Yup - you first buy out the majority shareholder(s) and then make a public offer for the share buyout.
Btw, 42% of Square Enix is foreign companies and individuals. Talk about Japan investments.
Yup - you first buy out the majority shareholder(s) and then make a public offer for the share buyout.
Btw, 42% of Square Enix is foreign companies and individuals. Talk about Japan investments.
Xbox is the business with the second best growth rate within MS, I bet that another acquisition is incoming, it makes only sense. We also must keep in mind that when GP reach a very big threshold (like 50M), the dividends will literally explode. Also with a large publisher acquisition you have the secondary effect to corner and dry-out the competitors line-up, which means, indirectly, more subs for you and less market share for the others.
Theoretically, what is the largest aquisition xbox could do and have it pass legally? I guess to rephrase this, what companies legally will they not allow them to aquire?
I think acquiring Valve would raise a LOT of anti-trust/monopoly concerns.
That said, I think other publisher acquisitions would still be considered legal, but I can see a lot of backlash from core gamers if certain ones were acquired.
Why?
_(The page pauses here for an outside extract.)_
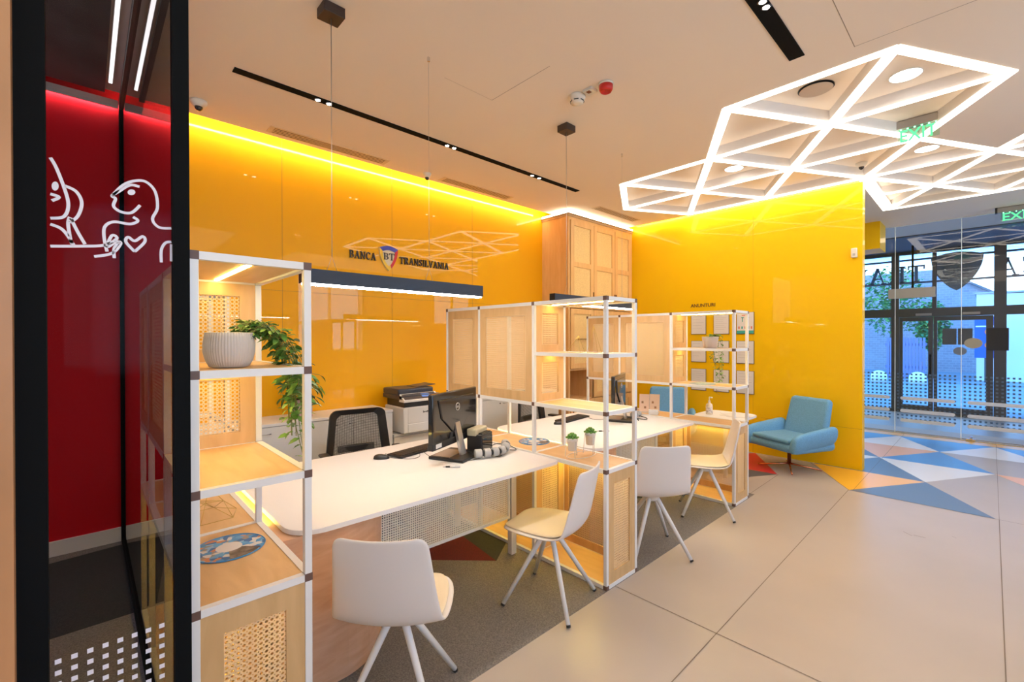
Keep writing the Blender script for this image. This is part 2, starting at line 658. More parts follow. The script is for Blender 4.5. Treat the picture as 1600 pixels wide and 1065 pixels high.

On pc there are many other stores free of MS control: Epic, GOG, Origin, Ubisoft, Itch, Humble, Rockstar, Oculus, Vive, etc…
I can’t think of a single gaming acquisition that woukd get rejected for anti-trust. They could probably buy Sony or Nintendo (not and) if they wanted to lol.
I disagree. Windows is still an open platform with a multitude of competing stores.
They cannot buy Sony without Japan government consensus, Sony is a critical company for Japan security because of technology and communications involvement. Nintendo yeah, theoretically they can, it’s “only” a game company, no national security concerns.
EA or Activision but not Valve or Sony. Nintendo may be possible, but difficult.
Why not Valve? I mean, being private owned is way easier than EA or Activision (also cheaper, these companies are bigger than Valve).
You can attempt to acquire. It is probably even doable. But regulators will have to review that you have not cornered the market immediately. This applies to private parties as well.
Valve and Sony come with automatic one year reviews by regulators like Nokia did.
The true test is Nvidia acquiring ARM. If that happens then there are a lot of possibilities. (Google, MS, Qualcomm are opposing it.)
Well, NVIDIA acquiring the ARM license would be immensely more drastic than a MS-Valve acquisition, by far. As I already said, there are many storefronts on pc, no regulator can argue that.
Yeah - but understand this, the burden of proof is on the acquiring entity. And opposition can be raised always by any party out there. In this case, expect Epic to raise concerns with the regulator. Salesforce raised objections on Linkedin.
Not a single acquisition except maybe Valve would raise any kind of legal concerns.
Acquiring Sony or Nintendo would.
There are other platform holders in the market and these ones are unrealistic at this point so idk why people bring these up.
@javycane Sony is national security blocked by Japan, as I already said. Nintendo is a game company, so it is theoretically feasible, it doesn’t even really compete with MS or Sony anymore, the Switch is a tablet/companion device by all definitions.
Obviously MS would do the necessary steps. Tim Sweeney can whine all he wants, his consistency is not really great, he continues to lose vs Apple with better arguments than this (possible) one, because Apple does really harm competition. Ironically his own store would make an argument against regulator concerns. XD
They (Sony and Nintendo) are not brought up as realistic acquisition targets, they are brought up as the type of acquisition that would be realistically considered monopolistic.
I don’t view Valve as a realistic acquisition target, primarily because they have no reason to sell and i hate waxing philosophic about hypotheticals, but they are not the type of purchase that would be stopped. There may be concessions that have to be made to ensure continued competition, similar to when Charter bought Time Warner Cable or when a company like Verizon buys a regional carrier and has to sell off a set of spectrum to appease regulators, but the acquisition would be highly likely to be completed. Hell, the US Government didn’t stop the third largest US cellular company from buying the fourth largest.
Speaking about realistic targets, Matt Booty has been the man of XGS acquisitions since his appointment as the head of first party (he announced Obsidian and inXile at X018 and Double Fine at E3 2019), maybe we can expect another one from his “pc focused piece” expect tomorrow (or friday? I don’t remember)?
Quite right.
If you are an M&A lawyer or consulting entity - you can always request the target entity to restructure such that a different legal clause is applicable. That is always an option. Like Sony splitting into multiple entities to ensure that national security clauses are compartmentalised to only one of the derived split entities – which would be different from the one that would be an acquisition target.
Hypotheticals are amazing. I can understand why M&A lawyers like Hoeg are enthusiastic about such events in the gaming industry.